Question

n-digit numbers are formed using only three digits 2, 5 and 7. The smallest value of n for which 900 such distinct numbers can be formed, is:
A. 6
B. 8
C. 9
D. 7

Answer 1

Hint: We will arrange the given three-digits to n-places of the n-digit number and by equating it to the given such distinct number that has to be formed. Hence we will get the value of n.

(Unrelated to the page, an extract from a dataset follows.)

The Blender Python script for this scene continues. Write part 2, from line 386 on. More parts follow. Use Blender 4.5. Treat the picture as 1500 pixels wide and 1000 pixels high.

Complete step-by-step answer:
We have been given the three digits as 2, 5 and 7.
 Now, the n-digit numbers have total n places that have to be filled by the given three digit numbers.
Hence, the total number of ways to make an n-digit number with 2, 5 and 7 is going to be \[{{3}^{n}}\].
According to the question,
\[\begin{align}
  & {{3}^{n}}\ge 900 \\
 & {{3}^{n}}\ge 9\times 100 \\
 & {{3}^{n}}\ge {{3}^{2}}\times 100 \\
 & \dfrac{{{3}^{n}}}{{{3}^{2}}}\ge 100 \\
 & {{3}^{n-2}}\ge 100 \\
\end{align}\]
Now we have to find the value of n in which \[{{3}^{n-2}}\] is greater than 100.
 Let us consider the power of 3 as 4 and 5 respectively. Then we will get,
\[{{3}^{4}}=81\] and \[{{3}^{5}}=243\]
Now we can clearly see that \[{{3}^{5}}\] has a greater value than 100 which means that,
\[\begin{align}
  & n-2\ge 5 \\
 & n\ge 7 \\
\end{align}\]
The smallest value of n for which this would be possible, is 7.
Therefore, the correct option of the above question is option D.

Note: Be careful while choosing the option because we have \[n\ge 7\] which means n can be 7. Don’t choose n = 8 instead of n = 7.
We have been asked to find out the smallest value of n, so we must choose n = 7 as the right answer.